→ EXERCISE MATERIAL
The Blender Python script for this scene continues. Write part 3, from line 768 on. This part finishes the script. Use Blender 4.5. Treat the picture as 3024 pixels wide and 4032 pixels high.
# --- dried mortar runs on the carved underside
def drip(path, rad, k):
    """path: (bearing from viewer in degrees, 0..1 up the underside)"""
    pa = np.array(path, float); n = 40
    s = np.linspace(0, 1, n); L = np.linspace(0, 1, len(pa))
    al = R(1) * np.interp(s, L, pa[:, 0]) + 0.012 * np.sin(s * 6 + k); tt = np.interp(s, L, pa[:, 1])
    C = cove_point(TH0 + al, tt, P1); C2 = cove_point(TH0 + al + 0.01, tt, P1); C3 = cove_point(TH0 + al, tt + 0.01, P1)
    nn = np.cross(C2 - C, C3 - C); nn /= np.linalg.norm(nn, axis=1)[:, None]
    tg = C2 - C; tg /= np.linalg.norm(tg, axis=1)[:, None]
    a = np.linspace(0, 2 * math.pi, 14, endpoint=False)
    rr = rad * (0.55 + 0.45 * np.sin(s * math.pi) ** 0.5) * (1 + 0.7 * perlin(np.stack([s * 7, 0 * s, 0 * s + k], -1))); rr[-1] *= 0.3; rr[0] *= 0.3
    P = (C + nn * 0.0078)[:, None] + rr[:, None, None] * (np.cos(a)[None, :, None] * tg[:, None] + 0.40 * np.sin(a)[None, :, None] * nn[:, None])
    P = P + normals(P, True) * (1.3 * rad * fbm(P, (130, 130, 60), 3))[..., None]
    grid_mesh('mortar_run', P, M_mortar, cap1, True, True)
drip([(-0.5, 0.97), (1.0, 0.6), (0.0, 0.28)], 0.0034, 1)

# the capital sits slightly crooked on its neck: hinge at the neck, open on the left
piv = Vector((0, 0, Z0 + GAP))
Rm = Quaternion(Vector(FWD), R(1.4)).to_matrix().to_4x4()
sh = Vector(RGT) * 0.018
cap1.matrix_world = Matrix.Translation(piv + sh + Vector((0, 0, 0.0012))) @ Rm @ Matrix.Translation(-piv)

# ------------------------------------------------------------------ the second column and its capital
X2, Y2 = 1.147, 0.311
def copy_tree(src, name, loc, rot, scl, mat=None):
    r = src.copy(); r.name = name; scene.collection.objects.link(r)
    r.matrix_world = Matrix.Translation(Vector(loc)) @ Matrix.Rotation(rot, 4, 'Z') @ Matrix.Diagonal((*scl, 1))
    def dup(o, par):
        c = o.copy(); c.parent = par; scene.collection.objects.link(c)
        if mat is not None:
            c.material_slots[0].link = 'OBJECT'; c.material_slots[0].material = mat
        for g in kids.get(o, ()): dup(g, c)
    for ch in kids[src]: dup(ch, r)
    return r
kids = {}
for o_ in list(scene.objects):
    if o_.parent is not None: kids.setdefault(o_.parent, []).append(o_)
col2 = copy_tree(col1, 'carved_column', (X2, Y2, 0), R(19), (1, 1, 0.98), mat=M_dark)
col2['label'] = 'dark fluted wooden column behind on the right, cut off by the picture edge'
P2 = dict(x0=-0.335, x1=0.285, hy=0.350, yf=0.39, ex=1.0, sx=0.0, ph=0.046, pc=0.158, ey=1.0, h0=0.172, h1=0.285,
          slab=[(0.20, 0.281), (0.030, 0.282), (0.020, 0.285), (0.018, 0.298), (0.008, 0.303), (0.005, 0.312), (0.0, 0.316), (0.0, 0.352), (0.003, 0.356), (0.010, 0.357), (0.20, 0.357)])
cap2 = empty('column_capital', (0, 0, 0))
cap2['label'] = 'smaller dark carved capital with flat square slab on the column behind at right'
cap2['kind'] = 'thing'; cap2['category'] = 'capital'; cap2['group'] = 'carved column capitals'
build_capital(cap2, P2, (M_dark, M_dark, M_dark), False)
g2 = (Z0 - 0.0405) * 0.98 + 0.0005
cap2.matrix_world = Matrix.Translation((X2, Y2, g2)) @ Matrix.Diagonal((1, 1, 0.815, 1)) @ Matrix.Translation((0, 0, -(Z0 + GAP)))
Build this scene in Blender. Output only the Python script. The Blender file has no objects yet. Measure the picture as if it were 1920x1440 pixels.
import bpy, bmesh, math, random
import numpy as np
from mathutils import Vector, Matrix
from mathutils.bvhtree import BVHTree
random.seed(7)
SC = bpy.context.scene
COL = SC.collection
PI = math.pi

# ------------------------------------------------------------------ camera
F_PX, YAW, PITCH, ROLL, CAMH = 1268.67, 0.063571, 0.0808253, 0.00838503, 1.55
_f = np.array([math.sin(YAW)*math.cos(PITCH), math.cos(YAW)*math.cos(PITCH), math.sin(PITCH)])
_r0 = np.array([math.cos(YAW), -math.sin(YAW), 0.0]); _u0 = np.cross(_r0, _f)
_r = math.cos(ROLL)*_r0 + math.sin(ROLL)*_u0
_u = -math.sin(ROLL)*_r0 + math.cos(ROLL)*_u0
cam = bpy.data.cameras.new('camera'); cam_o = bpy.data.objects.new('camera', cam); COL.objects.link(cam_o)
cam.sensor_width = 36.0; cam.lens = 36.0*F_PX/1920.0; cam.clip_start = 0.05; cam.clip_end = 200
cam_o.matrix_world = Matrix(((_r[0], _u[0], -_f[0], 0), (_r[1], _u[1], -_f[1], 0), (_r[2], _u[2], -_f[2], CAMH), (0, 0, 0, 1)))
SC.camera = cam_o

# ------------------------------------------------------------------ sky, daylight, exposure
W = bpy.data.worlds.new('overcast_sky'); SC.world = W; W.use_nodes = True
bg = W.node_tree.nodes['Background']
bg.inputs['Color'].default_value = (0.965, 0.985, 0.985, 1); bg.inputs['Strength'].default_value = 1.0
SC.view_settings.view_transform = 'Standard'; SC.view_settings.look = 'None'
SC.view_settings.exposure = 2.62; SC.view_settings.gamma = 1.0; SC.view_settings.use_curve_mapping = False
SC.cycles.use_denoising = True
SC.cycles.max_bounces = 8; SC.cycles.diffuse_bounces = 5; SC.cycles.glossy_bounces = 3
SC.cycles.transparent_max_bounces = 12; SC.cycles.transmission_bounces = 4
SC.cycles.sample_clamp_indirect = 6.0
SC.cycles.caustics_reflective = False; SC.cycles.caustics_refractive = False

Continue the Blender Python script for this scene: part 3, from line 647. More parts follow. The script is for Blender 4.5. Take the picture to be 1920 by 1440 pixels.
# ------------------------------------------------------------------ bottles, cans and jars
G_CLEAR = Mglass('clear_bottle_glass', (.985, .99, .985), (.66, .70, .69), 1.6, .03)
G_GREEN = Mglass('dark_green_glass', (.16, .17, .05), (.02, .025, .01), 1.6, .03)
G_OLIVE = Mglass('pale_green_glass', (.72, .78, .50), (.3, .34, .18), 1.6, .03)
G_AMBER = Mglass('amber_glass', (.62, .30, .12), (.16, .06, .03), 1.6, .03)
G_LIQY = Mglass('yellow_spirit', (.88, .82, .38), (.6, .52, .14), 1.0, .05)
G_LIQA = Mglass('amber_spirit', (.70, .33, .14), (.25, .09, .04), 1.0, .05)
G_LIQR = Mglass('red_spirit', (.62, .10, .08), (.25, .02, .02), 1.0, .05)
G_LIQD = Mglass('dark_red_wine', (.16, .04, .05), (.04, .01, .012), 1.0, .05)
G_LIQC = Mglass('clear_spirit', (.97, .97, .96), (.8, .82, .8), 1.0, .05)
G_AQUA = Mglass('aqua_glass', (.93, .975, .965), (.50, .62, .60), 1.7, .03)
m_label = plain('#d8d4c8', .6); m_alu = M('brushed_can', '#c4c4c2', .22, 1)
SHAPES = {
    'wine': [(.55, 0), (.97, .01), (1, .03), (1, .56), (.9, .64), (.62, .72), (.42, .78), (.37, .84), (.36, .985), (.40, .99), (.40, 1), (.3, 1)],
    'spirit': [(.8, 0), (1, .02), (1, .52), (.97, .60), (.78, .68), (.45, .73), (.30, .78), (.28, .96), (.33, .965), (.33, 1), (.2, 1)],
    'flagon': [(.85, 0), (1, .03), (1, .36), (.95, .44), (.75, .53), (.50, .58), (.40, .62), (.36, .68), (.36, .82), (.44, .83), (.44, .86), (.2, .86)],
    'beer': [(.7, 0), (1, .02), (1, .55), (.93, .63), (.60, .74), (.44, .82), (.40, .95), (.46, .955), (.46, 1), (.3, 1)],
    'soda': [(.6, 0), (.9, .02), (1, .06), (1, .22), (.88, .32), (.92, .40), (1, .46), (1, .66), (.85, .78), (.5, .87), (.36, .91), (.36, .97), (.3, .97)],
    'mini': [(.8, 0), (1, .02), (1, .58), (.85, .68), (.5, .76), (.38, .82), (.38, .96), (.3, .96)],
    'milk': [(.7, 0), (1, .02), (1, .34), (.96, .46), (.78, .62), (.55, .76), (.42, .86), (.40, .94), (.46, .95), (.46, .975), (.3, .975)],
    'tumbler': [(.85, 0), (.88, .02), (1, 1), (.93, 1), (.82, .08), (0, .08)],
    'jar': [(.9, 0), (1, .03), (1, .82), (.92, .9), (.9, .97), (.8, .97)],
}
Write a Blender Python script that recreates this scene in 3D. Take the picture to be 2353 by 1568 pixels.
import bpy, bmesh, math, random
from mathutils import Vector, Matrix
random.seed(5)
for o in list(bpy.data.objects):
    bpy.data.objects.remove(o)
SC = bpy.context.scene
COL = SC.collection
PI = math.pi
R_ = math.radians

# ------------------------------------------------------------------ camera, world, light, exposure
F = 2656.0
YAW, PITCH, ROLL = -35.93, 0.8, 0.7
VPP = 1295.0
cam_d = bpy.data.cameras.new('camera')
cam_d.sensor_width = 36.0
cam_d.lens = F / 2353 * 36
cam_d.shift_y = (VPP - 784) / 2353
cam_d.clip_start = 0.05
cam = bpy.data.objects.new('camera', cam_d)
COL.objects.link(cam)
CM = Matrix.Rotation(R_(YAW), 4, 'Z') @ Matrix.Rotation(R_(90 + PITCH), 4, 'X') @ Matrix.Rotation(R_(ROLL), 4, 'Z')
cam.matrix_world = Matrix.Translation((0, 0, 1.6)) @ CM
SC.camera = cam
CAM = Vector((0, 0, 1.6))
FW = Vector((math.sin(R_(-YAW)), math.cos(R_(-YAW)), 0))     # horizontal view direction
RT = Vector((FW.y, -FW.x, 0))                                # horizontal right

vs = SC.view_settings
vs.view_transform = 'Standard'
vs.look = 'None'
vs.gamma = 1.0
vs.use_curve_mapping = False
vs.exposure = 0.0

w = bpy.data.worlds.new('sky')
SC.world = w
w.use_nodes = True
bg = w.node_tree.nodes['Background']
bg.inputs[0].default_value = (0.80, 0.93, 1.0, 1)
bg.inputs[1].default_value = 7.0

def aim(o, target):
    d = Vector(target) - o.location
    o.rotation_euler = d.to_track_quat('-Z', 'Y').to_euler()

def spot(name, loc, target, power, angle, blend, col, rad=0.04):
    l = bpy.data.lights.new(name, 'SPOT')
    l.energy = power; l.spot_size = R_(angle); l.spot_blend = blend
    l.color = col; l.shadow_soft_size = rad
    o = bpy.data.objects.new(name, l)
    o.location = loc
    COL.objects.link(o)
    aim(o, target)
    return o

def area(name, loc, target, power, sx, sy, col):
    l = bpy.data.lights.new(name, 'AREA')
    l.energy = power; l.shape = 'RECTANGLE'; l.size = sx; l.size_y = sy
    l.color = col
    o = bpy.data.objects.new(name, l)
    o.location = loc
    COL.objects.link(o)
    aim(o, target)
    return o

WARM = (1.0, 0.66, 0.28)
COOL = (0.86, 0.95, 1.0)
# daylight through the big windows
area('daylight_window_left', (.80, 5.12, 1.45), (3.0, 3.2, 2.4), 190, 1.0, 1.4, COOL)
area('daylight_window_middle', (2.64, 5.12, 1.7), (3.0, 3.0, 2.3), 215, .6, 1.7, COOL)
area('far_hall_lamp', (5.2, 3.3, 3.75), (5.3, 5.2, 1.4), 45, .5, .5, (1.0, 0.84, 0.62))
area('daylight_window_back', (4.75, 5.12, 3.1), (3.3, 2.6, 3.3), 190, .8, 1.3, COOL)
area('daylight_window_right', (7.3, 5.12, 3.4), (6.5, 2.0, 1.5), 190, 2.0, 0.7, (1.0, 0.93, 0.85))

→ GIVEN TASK
Write out, unaltered, the lines from the opening of the listing through the line that includes "cap1.matrix_world = Matrix.Translation(piv".

→ ANSWER BELOW
The Blender Python script for this scene continues. Write part 3, from line 768 on. This part finishes the script. Use Blender 4.5. Treat the picture as 3024 pixels wide and 4032 pixels high.
# --- dried mortar runs on the carved underside
def drip(path, rad, k):
    """path: (bearing from viewer in degrees, 0..1 up the underside)"""
    pa = np.array(path, float); n = 40
    s = np.linspace(0, 1, n); L = np.linspace(0, 1, len(pa))
    al = R(1) * np.interp(s, L, pa[:, 0]) + 0.012 * np.sin(s * 6 + k); tt = np.interp(s, L, pa[:, 1])
    C = cove_point(TH0 + al, tt, P1); C2 = cove_point(TH0 + al + 0.01, tt, P1); C3 = cove_point(TH0 + al, tt + 0.01, P1)
    nn = np.cross(C2 - C, C3 - C); nn /= np.linalg.norm(nn, axis=1)[:, None]
    tg = C2 - C; tg /= np.linalg.norm(tg, axis=1)[:, None]
    a = np.linspace(0, 2 * math.pi, 14, endpoint=False)
    rr = rad * (0.55 + 0.45 * np.sin(s * math.pi) ** 0.5) * (1 + 0.7 * perlin(np.stack([s * 7, 0 * s, 0 * s + k], -1))); rr[-1] *= 0.3; rr[0] *= 0.3
    P = (C + nn * 0.0078)[:, None] + rr[:, None, None] * (np.cos(a)[None, :, None] * tg[:, None] + 0.40 * np.sin(a)[None, :, None] * nn[:, None])
    P = P + normals(P, True) * (1.3 * rad * fbm(P, (130, 130, 60), 3))[..., None]
    grid_mesh('mortar_run', P, M_mortar, cap1, True, True)
drip([(-0.5, 0.97), (1.0, 0.6), (0.0, 0.28)], 0.0034, 1)

# the capital sits slightly crooked on its neck: hinge at the neck, open on the left
piv = Vector((0, 0, Z0 + GAP))
Rm = Quaternion(Vector(FWD), R(1.4)).to_matrix().to_4x4()
sh = Vector(RGT) * 0.018
cap1.matrix_world = Matrix.Translation(piv + sh + Vector((0, 0, 0.0012))) @ Rm @ Matrix.Translation(-piv)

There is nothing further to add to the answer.